### TASK DIRECTIONS:
Give back, exactly as written, the lines from the beginning of the listing through the one that contains "cam_d.clip_start = 0.05;".

==========

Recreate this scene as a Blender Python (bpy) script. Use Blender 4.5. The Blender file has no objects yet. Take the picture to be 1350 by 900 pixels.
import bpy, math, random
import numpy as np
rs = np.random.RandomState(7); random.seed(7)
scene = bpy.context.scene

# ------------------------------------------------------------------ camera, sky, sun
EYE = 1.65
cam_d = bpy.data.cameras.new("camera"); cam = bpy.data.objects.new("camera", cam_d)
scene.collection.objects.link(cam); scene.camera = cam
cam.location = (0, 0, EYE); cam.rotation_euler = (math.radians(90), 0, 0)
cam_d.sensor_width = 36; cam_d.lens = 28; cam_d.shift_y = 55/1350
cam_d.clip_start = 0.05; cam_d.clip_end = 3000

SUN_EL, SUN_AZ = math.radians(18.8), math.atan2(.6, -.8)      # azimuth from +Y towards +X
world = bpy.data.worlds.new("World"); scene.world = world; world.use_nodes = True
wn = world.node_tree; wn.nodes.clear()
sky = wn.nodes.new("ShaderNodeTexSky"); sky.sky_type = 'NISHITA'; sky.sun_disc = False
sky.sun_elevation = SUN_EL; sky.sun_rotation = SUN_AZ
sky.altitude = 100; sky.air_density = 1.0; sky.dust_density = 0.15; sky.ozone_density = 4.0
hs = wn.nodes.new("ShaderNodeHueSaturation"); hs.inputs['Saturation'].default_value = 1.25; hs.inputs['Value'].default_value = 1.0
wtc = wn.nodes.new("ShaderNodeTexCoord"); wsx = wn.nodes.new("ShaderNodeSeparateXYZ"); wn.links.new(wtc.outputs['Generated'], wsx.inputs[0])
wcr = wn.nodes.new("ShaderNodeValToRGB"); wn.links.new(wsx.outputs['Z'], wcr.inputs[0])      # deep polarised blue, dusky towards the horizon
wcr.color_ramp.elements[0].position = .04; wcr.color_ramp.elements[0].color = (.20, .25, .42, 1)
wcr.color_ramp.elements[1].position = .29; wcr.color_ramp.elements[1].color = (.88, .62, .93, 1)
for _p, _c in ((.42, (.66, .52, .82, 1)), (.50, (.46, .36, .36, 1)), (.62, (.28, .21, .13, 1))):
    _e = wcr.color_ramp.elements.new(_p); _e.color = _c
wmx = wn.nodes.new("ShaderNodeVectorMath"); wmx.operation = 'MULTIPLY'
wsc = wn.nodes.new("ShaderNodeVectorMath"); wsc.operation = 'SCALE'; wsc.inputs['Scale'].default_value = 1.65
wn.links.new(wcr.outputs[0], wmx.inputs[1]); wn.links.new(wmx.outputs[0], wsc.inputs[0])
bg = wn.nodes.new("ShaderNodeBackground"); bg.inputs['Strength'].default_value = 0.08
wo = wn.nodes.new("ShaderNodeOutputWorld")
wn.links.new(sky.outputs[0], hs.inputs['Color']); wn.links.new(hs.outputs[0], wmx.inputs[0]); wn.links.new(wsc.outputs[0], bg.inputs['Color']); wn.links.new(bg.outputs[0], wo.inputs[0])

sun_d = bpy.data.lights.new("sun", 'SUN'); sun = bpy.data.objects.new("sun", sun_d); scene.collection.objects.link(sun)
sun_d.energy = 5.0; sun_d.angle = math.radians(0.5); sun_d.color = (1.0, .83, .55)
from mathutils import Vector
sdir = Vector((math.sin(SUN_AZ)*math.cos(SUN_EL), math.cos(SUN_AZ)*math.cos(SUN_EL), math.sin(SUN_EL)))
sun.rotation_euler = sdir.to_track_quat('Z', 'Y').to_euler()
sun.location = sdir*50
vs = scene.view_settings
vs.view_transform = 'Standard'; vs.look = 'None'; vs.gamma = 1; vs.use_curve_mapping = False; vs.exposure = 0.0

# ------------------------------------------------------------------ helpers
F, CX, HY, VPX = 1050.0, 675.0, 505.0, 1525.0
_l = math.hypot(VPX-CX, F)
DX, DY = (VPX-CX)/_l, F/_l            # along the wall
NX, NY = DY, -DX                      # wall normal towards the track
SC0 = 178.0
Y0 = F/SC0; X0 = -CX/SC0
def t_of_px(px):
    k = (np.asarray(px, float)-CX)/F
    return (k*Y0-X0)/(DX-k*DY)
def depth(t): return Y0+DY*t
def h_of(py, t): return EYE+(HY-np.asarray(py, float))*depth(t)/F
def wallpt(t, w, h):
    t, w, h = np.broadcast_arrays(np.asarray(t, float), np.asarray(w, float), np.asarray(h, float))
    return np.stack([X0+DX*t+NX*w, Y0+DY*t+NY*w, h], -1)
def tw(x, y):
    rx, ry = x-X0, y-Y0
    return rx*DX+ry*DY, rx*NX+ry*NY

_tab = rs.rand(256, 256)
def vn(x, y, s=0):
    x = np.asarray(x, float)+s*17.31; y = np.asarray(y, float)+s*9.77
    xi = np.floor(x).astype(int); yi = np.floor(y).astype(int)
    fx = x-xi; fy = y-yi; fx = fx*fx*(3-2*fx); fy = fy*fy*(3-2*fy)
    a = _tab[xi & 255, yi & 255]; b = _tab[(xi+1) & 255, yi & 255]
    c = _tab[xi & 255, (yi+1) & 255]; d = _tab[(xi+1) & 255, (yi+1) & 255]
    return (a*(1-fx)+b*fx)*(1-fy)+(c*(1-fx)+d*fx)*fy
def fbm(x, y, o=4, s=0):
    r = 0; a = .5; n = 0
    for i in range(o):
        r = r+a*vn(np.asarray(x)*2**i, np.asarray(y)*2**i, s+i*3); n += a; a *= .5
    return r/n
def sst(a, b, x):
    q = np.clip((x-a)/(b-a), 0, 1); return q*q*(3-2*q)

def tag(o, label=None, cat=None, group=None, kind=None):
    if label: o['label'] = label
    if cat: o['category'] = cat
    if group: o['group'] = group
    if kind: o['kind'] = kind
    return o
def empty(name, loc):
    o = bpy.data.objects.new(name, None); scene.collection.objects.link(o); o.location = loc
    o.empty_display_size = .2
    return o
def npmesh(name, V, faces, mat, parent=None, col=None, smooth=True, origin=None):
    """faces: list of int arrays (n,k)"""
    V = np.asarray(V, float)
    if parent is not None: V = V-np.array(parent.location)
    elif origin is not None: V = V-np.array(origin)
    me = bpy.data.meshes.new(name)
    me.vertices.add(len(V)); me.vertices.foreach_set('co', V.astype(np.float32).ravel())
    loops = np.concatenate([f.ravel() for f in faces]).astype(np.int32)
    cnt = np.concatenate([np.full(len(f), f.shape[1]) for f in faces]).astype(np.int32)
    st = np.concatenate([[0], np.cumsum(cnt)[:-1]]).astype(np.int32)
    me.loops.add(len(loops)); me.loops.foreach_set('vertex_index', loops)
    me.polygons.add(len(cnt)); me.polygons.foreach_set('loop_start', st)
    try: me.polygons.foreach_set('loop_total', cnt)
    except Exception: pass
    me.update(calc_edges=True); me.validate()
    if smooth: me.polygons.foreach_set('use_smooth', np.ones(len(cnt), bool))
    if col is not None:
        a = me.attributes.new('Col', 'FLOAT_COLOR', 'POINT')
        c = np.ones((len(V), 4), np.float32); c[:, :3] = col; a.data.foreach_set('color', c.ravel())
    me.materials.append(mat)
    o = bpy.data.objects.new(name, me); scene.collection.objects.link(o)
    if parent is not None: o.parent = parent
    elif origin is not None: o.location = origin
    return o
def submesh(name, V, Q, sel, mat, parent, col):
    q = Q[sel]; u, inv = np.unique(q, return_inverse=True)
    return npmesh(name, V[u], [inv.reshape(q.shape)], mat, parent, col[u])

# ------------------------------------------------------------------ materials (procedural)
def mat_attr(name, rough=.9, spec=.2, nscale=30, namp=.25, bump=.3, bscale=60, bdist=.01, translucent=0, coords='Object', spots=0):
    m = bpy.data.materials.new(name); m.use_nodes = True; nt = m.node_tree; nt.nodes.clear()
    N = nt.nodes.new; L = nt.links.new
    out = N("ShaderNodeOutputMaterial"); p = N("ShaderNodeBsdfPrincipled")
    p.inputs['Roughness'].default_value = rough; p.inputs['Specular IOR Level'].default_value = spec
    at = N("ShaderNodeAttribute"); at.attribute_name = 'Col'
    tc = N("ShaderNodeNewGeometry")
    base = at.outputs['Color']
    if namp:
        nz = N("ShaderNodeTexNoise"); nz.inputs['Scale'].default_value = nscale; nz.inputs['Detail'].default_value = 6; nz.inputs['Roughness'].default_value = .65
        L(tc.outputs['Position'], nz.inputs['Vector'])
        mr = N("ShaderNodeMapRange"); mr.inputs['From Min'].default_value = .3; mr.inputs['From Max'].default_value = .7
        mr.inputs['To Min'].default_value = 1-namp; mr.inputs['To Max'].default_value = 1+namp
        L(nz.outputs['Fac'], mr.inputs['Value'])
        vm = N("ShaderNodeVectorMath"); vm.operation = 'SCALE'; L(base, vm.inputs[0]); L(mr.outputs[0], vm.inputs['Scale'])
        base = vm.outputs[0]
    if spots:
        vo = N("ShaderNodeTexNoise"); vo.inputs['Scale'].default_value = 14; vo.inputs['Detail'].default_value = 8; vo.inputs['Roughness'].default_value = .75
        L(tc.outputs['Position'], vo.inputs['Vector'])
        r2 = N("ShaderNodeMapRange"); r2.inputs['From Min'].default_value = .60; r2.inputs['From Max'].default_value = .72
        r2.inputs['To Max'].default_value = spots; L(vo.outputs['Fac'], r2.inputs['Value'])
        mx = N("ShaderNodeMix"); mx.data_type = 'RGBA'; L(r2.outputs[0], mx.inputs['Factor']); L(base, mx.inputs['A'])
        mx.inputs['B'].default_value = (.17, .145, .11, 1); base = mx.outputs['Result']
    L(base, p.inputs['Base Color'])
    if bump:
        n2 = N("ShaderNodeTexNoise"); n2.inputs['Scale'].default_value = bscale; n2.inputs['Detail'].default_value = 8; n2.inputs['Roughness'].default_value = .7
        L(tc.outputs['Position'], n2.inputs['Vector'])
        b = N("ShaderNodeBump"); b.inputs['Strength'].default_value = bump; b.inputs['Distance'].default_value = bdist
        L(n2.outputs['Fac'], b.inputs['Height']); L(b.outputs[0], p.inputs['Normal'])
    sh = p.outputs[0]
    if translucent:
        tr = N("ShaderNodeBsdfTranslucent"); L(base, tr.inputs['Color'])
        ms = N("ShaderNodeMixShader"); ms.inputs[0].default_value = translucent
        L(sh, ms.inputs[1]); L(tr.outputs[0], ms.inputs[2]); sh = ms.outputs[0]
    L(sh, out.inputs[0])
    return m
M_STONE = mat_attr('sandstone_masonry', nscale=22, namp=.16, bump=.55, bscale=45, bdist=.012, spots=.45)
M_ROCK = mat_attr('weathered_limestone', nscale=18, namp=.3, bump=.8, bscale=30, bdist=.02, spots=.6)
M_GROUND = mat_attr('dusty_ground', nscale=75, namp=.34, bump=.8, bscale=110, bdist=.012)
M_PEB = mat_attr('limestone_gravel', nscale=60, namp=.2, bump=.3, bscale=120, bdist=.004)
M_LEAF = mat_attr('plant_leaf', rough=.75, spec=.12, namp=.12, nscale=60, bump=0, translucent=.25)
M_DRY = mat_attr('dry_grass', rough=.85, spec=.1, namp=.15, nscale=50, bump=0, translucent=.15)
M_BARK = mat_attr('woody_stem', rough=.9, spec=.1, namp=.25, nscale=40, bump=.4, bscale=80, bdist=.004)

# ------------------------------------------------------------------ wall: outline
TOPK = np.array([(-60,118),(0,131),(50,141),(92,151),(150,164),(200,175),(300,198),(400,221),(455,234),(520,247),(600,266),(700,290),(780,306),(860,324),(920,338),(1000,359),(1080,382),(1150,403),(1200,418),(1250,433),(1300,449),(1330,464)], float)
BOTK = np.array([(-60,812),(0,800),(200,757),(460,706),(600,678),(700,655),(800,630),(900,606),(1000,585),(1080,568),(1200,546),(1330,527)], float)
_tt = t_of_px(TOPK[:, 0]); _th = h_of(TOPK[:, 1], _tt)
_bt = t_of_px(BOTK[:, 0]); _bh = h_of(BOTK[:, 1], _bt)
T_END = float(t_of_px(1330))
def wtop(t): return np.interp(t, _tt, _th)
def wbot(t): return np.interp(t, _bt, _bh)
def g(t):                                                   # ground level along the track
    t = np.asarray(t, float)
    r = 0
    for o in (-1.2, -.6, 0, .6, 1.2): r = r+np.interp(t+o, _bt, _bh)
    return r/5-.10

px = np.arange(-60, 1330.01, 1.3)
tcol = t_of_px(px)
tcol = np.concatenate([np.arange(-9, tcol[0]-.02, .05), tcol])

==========

### SOLUTION FOR THIS TASK:
Recreate this scene as a Blender Python (bpy) script. Use Blender 4.5. The Blender file has no objects yet. Take the picture to be 1350 by 900 pixels.
import bpy, math, random
import numpy as np
rs = np.random.RandomState(7); random.seed(7)
scene = bpy.context.scene

# ------------------------------------------------------------------ camera, sky, sun
EYE = 1.65
cam_d = bpy.data.cameras.new("camera"); cam = bpy.data.objects.new("camera", cam_d)
scene.collection.objects.link(cam); scene.camera = cam
cam.location = (0, 0, EYE); cam.rotation_euler = (math.radians(90), 0, 0)
cam_d.sensor_width = 36; cam_d.lens = 28; cam_d.shift_y = 55/1350
cam_d.clip_start = 0.05; cam_d.clip_end = 3000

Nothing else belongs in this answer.